A = B + B + B + BC + BC + BC

You might be tempted to say that A = A, therefore A is deterministic. This would even be logically true. However, it is actually far more dangerous than it appears. Why? Well, you aren't A. You are within A. Lets say you are B within A. Does it matter that you know the dynamics function? It is deterministic, but does it follow from it being deterministic that it is deterministic? No! Even though B is within the deterministic system A, B cannot claim that A is deterministic, because B cannot claim that C is deterministic, because C is indeterminable by B through self-reference.

Now the standard mistake is to let B run then let C run then to pretend B could determine C, because now obviously we can tell that A was determined by B because C was determined by B. Which sounds really compelling, but ask yourself this to see why it isn't as great as you think it is: is the universe still subject to a deterministic dynamics function right now? If so, can you tell me what C is, not in the toy problem, but in the real world?

Like, I realize this is an impossible problem: I'm asking you for the current configuration over the course of the next second for all matter in our universe even the parts you can't model because you haven't observed it. But that is kind of my point. The universe hasn't stopped running yet. You can't determine C from the information context of B.

Now lets say you try to counter, ah, but A so therefore all the other stuff is meaningless.

It seems like it works, but lets talk about the parable of the time you were given a deterministic dynamics function and you computed it according to what it was because you wanted to claim it was deterministic by treating it as what it was.

So you start calculating B + B + B + BC + BC + BC. And you see me looking at the same problem and idiotic like I am, you see me write down A = A' = BC. Then I get ready to solve it. And you are like, pfft, what an idiot. He isn't even talking about, like, actual reality.

unfortunately, in the calculations that follow, you realize something strange: Though you may B, I C you. And because I see you before you be such that I can determine what C should be such that you cannot see C while you B be, I choose a C for your B so that your B doesn't see C.

Basically, in choosing the slowest path, you also choose to be determinable, but in choosing being determinable, you implicitly make yourself vulnerable to an A' that makes your context - during the process - undecidable.

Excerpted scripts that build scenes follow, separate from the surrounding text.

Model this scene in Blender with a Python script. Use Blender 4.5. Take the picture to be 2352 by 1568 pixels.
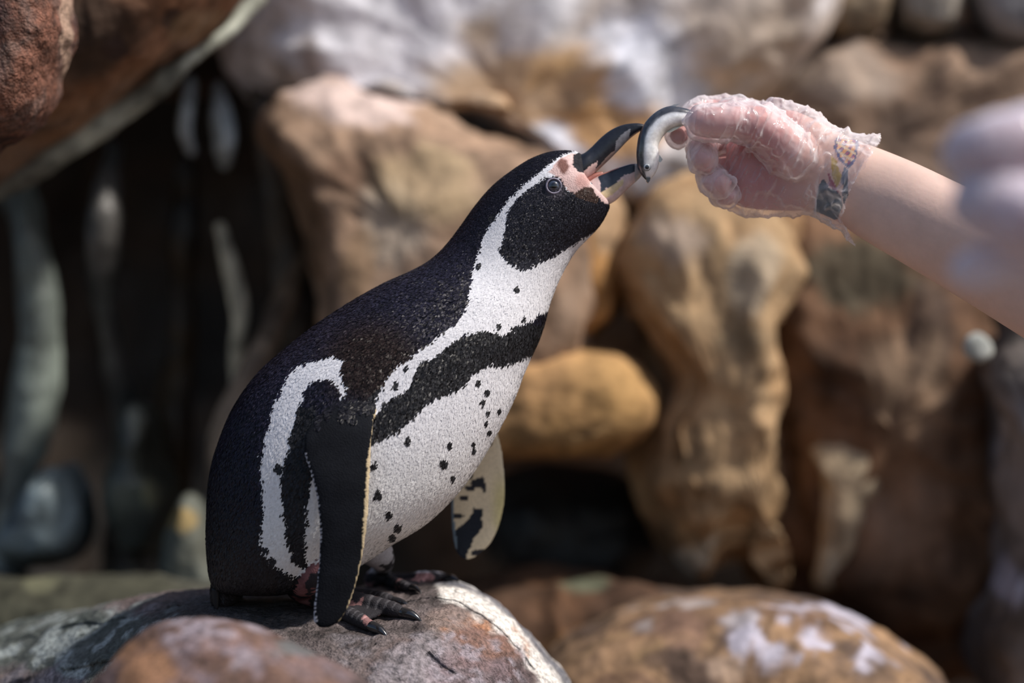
import bpy, bmesh, math
import numpy as np
from mathutils import Vector
from mathutils.bvhtree import BVHTree
from mathutils.kdtree import KDTree

# ------------------------------------------------------------------ camera, light, exposure
S = bpy.context.scene
for o in list(bpy.data.objects): bpy.data.objects.remove(o)
D0, ZC = 2.4, 0.65
cd = bpy.data.cameras.new('camera'); cam = bpy.data.objects.new('camera', cd)
S.collection.objects.link(cam); S.camera = cam
cam.location = (0, -D0, ZC); cam.rotation_euler = (math.pi/2, 0, 0)
cd.sensor_width = 36; cd.lens = 36*D0; cd.clip_start = .05; cd.clip_end = 60
cd.dof.use_dof = True; cd.dof.focus_distance = D0-.05; cd.dof.aperture_fstop = 1.75
SUN = Vector((.58, -.20, .77)).normalized()
w = bpy.data.worlds.new('sky'); S.world = w; w.use_nodes = True
nt = w.node_tree; bg = nt.nodes['Background']; sky = nt.nodes.new('ShaderNodeTexSky')
sky.sky_type = 'NISHITA'; sky.sun_disc = False
sky.sun_elevation = math.asin(SUN.z); sky.sun_rotation = math.atan2(SUN.x, SUN.y)
sky.dust_density = 2.0
nt.links.new(sky.outputs[0], bg.inputs[0]); bg.inputs[1].default_value = 0.115
sl = bpy.data.lights.new('sun', 'SUN'); so = bpy.data.objects.new('sun', sl); S.collection.objects.link(so)
sl.energy = 4.4; sl.angle = .06; sl.color = (1, .93, .84)
so.rotation_euler = SUN.to_track_quat('Z', 'Y').to_euler(); so.location = SUN*6
S.view_settings.view_transform = 'Standard'; S.view_settings.look = 'None'
S.view_settings.gamma = 1; S.view_settings.use_curve_mapping = False; S.view_settings.exposure = 0.0

# ------------------------------------------------------------------ maths helpers
PXM = 2352.0
def P(px, py, y=0.0):
    k = (D0+y)/D0
    return np.array([(px-1176)/PXM*k, y, ZC+(784-py)/PXM*k])
def unP(V, sym=False):
    y = -np.abs(V[:, 1]) if sym else V[:, 1]
    k = (D0+y)/D0
    return np.stack([1176+V[:, 0]/k*PXM, 784-(V[:, 2]-ZC)/k*PXM], 1)
def ss(a, b, x):
    t = np.clip((x-a)/(b-a), 0, 1); return t*t*(3-2*t)
def _hash(i, j, k, seed):
    h = (i*374761393 + j*668265263 + k*2147483647 + seed*974711) & 0xffffffff
    h = ((h ^ (h >> 13))*1274126177) & 0xffffffff
    h = ((h ^ (h >> 16))*2246822519) & 0xffffffff
    return ((h ^ (h >> 15)) & 0xffffff)/float(0xffffff)
def vnoise(Q, seed=0):
    F = np.floor(Q).astype(np.int64); f = Q-F; f = f*f*f*(f*(f*6-15)+10)
    r = 0
    for a in (0, 1):
        for b in (0, 1):
            for c in (0, 1):
                wgt = (f[:, 0] if a else 1-f[:, 0])*(f[:, 1] if b else 1-f[:, 1])*(f[:, 2] if c else 1-f[:, 2])
                r = r + wgt*_hash(F[:, 0]+a, F[:, 1]+b, F[:, 2]+c, seed)
    return r*2-1
def fbm(V, scale, octv=4, seed=0, ridged=False):
    r = 0; amp = 1; tot = 0; Q = V*scale + 100.3
    for o in range(octv):
        n = vnoise(Q, seed+o*17)
        if ridged: n = 1-2*np.abs(n)
        r = r+n*amp; tot += amp; amp *= .5; Q = Q*2.03+7.1
    return r/tot
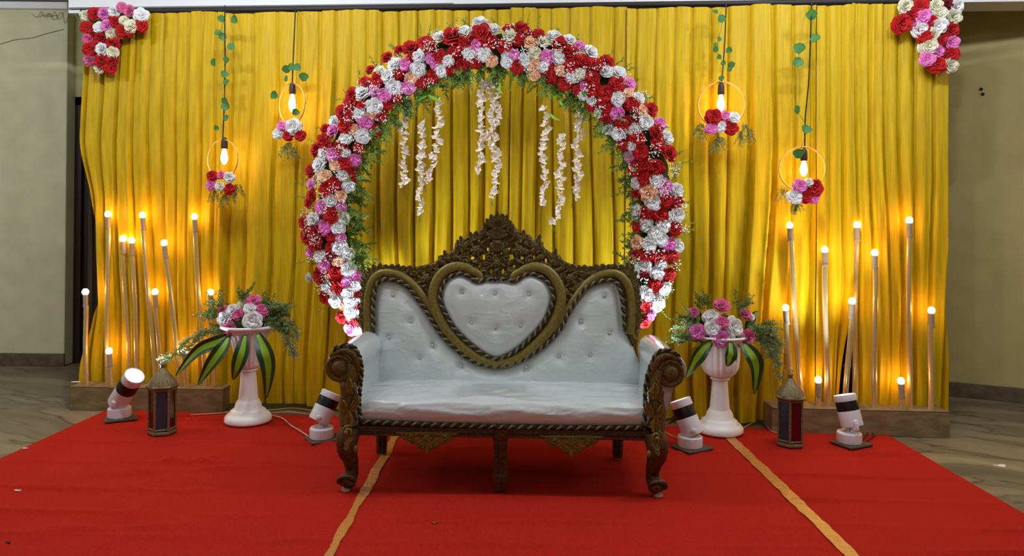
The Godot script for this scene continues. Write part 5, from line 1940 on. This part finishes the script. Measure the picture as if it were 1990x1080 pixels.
# ================================================================ small LED uplights
func uplights():
	var data := [
		{"base": [232, 817], "head": [[231, 779], [262, 729]], "toward": 0.10, "on": 1.0, "label": "white and black uplight left of the left lantern, its lit face turned to us"},
		{"base": [625, 858], "head": [[622, 812], [646, 762]], "toward": -0.05, "on": 0.9, "label": "white and black uplight beside the sofa's left front post"},
		{"base": [1341, 875], "head": [[1345, 838], [1321, 776]], "toward": -0.05, "on": 0.9, "label": "white and black uplight beside the sofa's right front post, leaning left"},
		{"base": [1650, 867], "head": [[1655, 822], [1641, 766]], "toward": -0.04, "on": 0.8, "label": "white and black uplight in front of the right plinth, leaning left"}]
	var k := 0
	for d in data:
		var o := on_floor(d.base[0], d.base[1])
		o.y = 0.014
		var th := thing("uplight", d.label, "spotlight", o, 0.0, "small uplights on the carpet")
		var pl := MB.new()
		pl.box(Vector3(0.012, 0.006, 0), Vector3(0.20, 0.012, 0.17), 0.002, Basis(Vector3(0, 1, 0), [0.5, 0.55, 0.5, 0.45][k]))
		part(th, "base_plate", pl, mats.plywood_edge)
		var b := MB.new()
		b.lathe([Vector2(0.0, 0.012), Vector2(0.072, 0.012), Vector2(0.076, 0.018), Vector2(0.076, 0.072), Vector2(0.072, 0.080), Vector2(0.03, 0.083), Vector2(0.0, 0.083)], 28)
		part(th, "foot", b, mats.plastic_white)
		var z := o.z
		var p0 := on_depth(d.head[0][0], d.head[0][1], z) - o
		var p1 := on_depth(d.head[1][0], d.head[1][1], z + d.toward) - o
		var dir := (p1 - p0).normalized()
		var len := (p1 - p0).length()
		var c := p0
		# bracket
		b = MB.new()
		var arm := [Vector3(0, 0.08, 0), Vector3(0.004, 0.105, 0.0), Vector3(c.x * 0.45, lerpf(0.1, c.y, 0.45), 0.01), c + dir * 0.02 + Vector3(0, 0, 0.062)]
		if k == 0 or k == 3: arm = [Vector3(c.x * 0.3, 0.08, 0.03), Vector3(c.x * 0.5, 0.12, 0.05), Vector3(c.x * 0.9, c.y * 0.8, 0.075), c + dir * 0.02 + Vector3(0, 0, 0.078)]
		b.tube(spline(arm, 5), 0.014, 10, 0.8)
		b.ball(Vector3(0, 0.09, 0), Vector3(0.024, 0.018, 0.024), 12, 6)
		b.ball(c + dir * 0.02 + Vector3(0, 0, 0.068), Vector3(0.02, 0.02, 0.012), 12, 6)
		part(th, "bracket", b, mats.plastic_white)
		var x := dir.cross(Vector3(0, 0, 1)).normalized()
		var bs := Basis(x, dir, x.cross(dir))
		var r := 0.068
		var e0 := -0.022
		var e1 := len
		b = MB.new()
		b.lathe([Vector2(0.0, e0), Vector2(r * 0.93, e0), Vector2(r, e0 + 0.008), Vector2(r, lerpf(e0, e1, 0.50)), Vector2(r * 0.9, lerpf(e0, e1, 0.505))], 28, c, 0, 0, 0, 99, bs)
		b.lathe([Vector2(r * 0.9, lerpf(e0, e1, 0.80)), Vector2(r, lerpf(e0, e1, 0.80)), Vector2(r, e1 - 0.004), Vector2(r * 0.95, e1), Vector2(r * 0.86, e1 - 0.002), Vector2(r * 0.84, e1 - 0.014)], 28, c, 0, 0, 0, 99, bs)
		part(th, "head", b, mats.plastic_white)
		b = MB.new()
		b.lathe([Vector2(r * 0.9, lerpf(e0, e1, 0.495)), Vector2(r * 0.995, lerpf(e0, e1, 0.50)), Vector2(r * 0.995, lerpf(e0, e1, 0.80)), Vector2(r * 0.9, lerpf(e0, e1, 0.805))], 28, c, 0, 0, 0, 99, bs)
		part(th, "black_band", b, mats.plastic_black)
		b = MB.new()
		b.lathe([Vector2(0.0, e1 - 0.016), Vector2(r * 0.83, e1 - 0.016), Vector2(r * 0.83, e1 - 0.006), Vector2(0.0, e1 - 0.004)], 18, c, 0, 0, 0, 99, bs)
		part(th, "lit_lens", b, mats.led_cool)
		var sp := SpotLight3D.new()
		sp.name = "lens_light"
		sp.light_color = Color(0.88, 0.93, 1.0)
		sp.light_energy = UP_E * d.on
		sp.light_size = 0.05
		sp.spot_angle = 38.0
		sp.spot_angle_attenuation = 0.9
		sp.spot_range = 20.0
		sp.spot_attenuation = 2.0
		sp.shadow_enabled = true
		th.add_child(sp)
		sp.position = c + dir * (e1 + 0.012)
		sp.basis = Basis(x, dir.cross(x) * 1.0, -dir).orthonormalized()
		k += 1


# ================================================================ lanterns
func lanterns():
	for s in 2:
		var o := on_floor([315, 1535][s], [845, 868][s])
		o.y = 0.012
		var th := thing("lantern", ["hexagonal brass lantern with blue middle pane on the left carpet", "hexagonal brass lantern with blue left and red right pane on the right carpet"][s], "lantern", o, [0.38, 0.157][s], "brass lanterns on the carpet")
		var b := MB.new()
		var hexa := func(prof: Array, m: MB):
			for k in 6: # faceted: every side its own faces
				var from := m.idx.size()
				var rows := []
				for p in prof:
					var a0 := TAU * (k - 0.5) / 6 + PI / 2
					var a1 := TAU * (k + 0.5) / 6 + PI / 2
					rows.append(PackedVector3Array([Vector3(cos(a0) * p.x, p.y, sin(a0) * p.x), Vector3(cos(a1) * p.x, p.y, sin(a1) * p.x)]))
				m.grid(rows)
				m.facing(from, Vector3(cos(TAU * k / 6 + PI / 2), 0.3, sin(TAU * k / 6 + PI / 2)))
		hexa.call([Vector2(0.0, 0.0), Vector2(0.084, 0.0), Vector2(0.088, 0.006), Vector2(0.088, 0.018), Vector2(0.080, 0.030), Vector2(0.0, 0.032)], b)
		part(th, "base", b, mats.lantern_metal)
		b = MB.new()
		for k in 6:
			var a := TAU * (k - 0.5) / 6 + PI / 2
			var a2 := TAU * (k + 0.5) / 6 + PI / 2
			var v0 := Vector3(cos(a), 0, sin(a)) * 0.080
			var v1 := Vector3(cos(a2), 0, sin(a2)) * 0.080
			b.tube(PackedVector3Array([v0 + Vector3(0, 0.028, 0), v0 + Vector3(0, 0.30, 0)]), 0.008, 8)
			for y in [0.036, 0.290]: b.tube(PackedVector3Array([v0 + Vector3(0, y, 0), v1 + Vector3(0, y, 0)]), 0.007, 6)
		part(th, "frame", b, mats.lantern_metal)
		for k in 6:
			var a := TAU * k / 6 + PI / 2
			b = MB.new()
			b.box(Vector3(0, 0.163, 0.064), Vector3(0.064, 0.25, 0.006), 0.001)
			var po := part(th, "pane", b, [[mats.glass_blue, mats.glass_red, mats.glass_red, mats.glass_blue, mats.glass_red, mats.glass_red], [mats.glass_red, mats.glass_blue, mats.glass_red, mats.glass_blue, mats.glass_red, mats.glass_blue]][s][k])
			po.rotation.y = PI / 2 - a
		b = MB.new()
		hexa.call([Vector2(0.0, 0.296), Vector2(0.086, 0.296), Vector2(0.102, 0.304), Vector2(0.102, 0.314), Vector2(0.092, 0.322), Vector2(0.0, 0.322)], b)
		part(th, "cornice", b, mats.lantern_metal)
		b = MB.new()
		b.lathe([Vector2(0.088, 0.320), Vector2(0.078, 0.345), Vector2(0.058, 0.375), Vector2(0.034, 0.402), Vector2(0.018, 0.422), Vector2(0.013, 0.430)], 72, Vector3.ZERO, 24 if s == 0 else 6, 0.08)
		part(th, "roof", b, mats.lantern_metal)
		b = MB.new()
		b.lathe([Vector2(0.010, 0.426), Vector2(0.016, 0.432), Vector2(0.012, 0.440), Vector2(0.018, 0.447), Vector2(0.018, 0.454), Vector2(0.009, 0.462), Vector2(0.004, 0.468)], 14)
		var ring := PackedVector3Array()
		for i in 21: ring.append(Vector3(cos(TAU * i / 20) * 0.011, 0.470 + sin(TAU * i / 20) * 0.011, 0))
		b.tube(ring, 0.003, 6, 1.0, false)
		part(th, "finial", b, mats.lantern_metal)

# ================================================================ cables and litter
func cables_and_litter():
	var cables := [
		[[[525, 806], [548, 812], [565, 826], [585, 838], [602, 850]], "thin white cable from the left urn to the left sofa uplight", "cable_white", 0.004, 0.018],
		[[[370, 806], [420, 803], [460, 800], [520, 802], [560, 800], [610, 806]], "pale cable lying along the back edge of the left carpet", "cable_white", 0.004, 0.012],
		[[[450, 800], [480, 790], [520, 797], [570, 793], [620, 800], [650, 804]], "golden cable lying on the floor below the curtain's left hem", "cable_gold", 0.006, 0.006],
		[[[1440, 834], [1462, 822], [1478, 816], [1490, 826], [1500, 838], [1520, 842]], "loose golden cable loop beside the right plinth's left end", "cable_gold", 0.006, 0.010],
		[[[1296, 822], [1310, 812], [1330, 808], [1345, 818], [1360, 826]], "golden cable coil behind the right sofa uplight", "cable_gold", 0.007, 0.008],
		[[[1290, 838], [1305, 846], [1318, 852], [1330, 866]], "thin orange cable running to the right sofa uplight", "cable_gold", 0.004, 0.018],
		[[[1672, 858], [1682, 846], [1690, 838], [1698, 846], [1680, 858]], "short brown cable loop behind the right outer uplight", "socket_brown", 0.005, 0.018]]
	for c in cables:
		var q := []
		for p in c[0]: q.append(on_floor(p[0], p[1], c[4] + 0.003))
		var b := MB.new()
		b.tube(spline(q, 8), c[3], 7)
		solo("floor_cable", c[1], "cable", b, mats[c[2]], "cables on the floor")
	var bits := [[36, 953, 0.024, "litter_white", "small pale scrap on the carpet at the left edge of the photo"], [262, 708, 0.022, "litter_white", "white scrap on the stone floor by the left baseboard"], [50, 871, 0.02, "litter_white", "white scrap on the stone floor beside the left carpet edge"], [845, 1016, 0.02, "litter_leaf", "dry brown leaf scrap on the carpet in front of the sofa"], [1148, 1010, 0.010, "litter_leaf", "tiny crumb on the carpet right of the brown leaf scrap"], [17, 1054, 0.014, "cord_black", "dark crumb at the bottom left of the carpet"], [1945, 905, 0.05, "litter_white", "pale smear of dust on the stone floor at the right"], [150, 742, 0.05, "litter_white", "pale folded scrap on the left plinth's far left corner"]]
	for d in bits:
		var h := 0.012 if d[1] > 860 and d[0] < 1900 else 0.001
		if d[0] == 150: h = 0.179
		if d[0] == 262: d[0] = 82
		var o := on_floor(d[0], d[1], h)
		var b := MB.new()
		var top := PackedVector3Array()
		for k in 9:
			var a := TAU * k / 9
			var r: float = d[2] * (0.7 + 0.3 * sin(k * 2.3 + d[0]))
			top.append(Vector3(cos(a) * r, 0.003 + 0.003 * sin(k * 1.7), sin(a) * r * 0.6))
		var low := PackedVector3Array()
		for p in top: low.append(Vector3(p.x, 0, p.z))
		var from := b.grid([low, top], true)
		b.cap(top)
		b.outward(from)
		var so := solo("litter", d[4], "scrap", b, mats[d[3]], "scraps lying on the floor")
		so.position = o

You thought choosing A saved you, but actually it was your curse:

You let me set A = B + B + B + A' because you didn't want to claim that we could divide A into the pieces which it was in actuality composed. But because it was in actuality composed of those pieces BC is now calculatable by A' such that your conceit is actually what traps you in the non-deterministic perspective. If B was calculated, not via A's conception of B, but A' then now it isn't just B that can't predict C. C probably can't predict B either.

So lets escape this! Lets say the process ends! Now B has fully determined itself such that C is determined and now A is determined as well.

Is A now deterministic? No, A isn't anything anymore.

Nothing is happening.

A isn't now deterministic; A was determined and now our physics is stopped. Where is the determinism at? Not within A, because clearly during A B wasn't deterministic because of self-reference to C. Not afterward either, because now it isn't doing anything.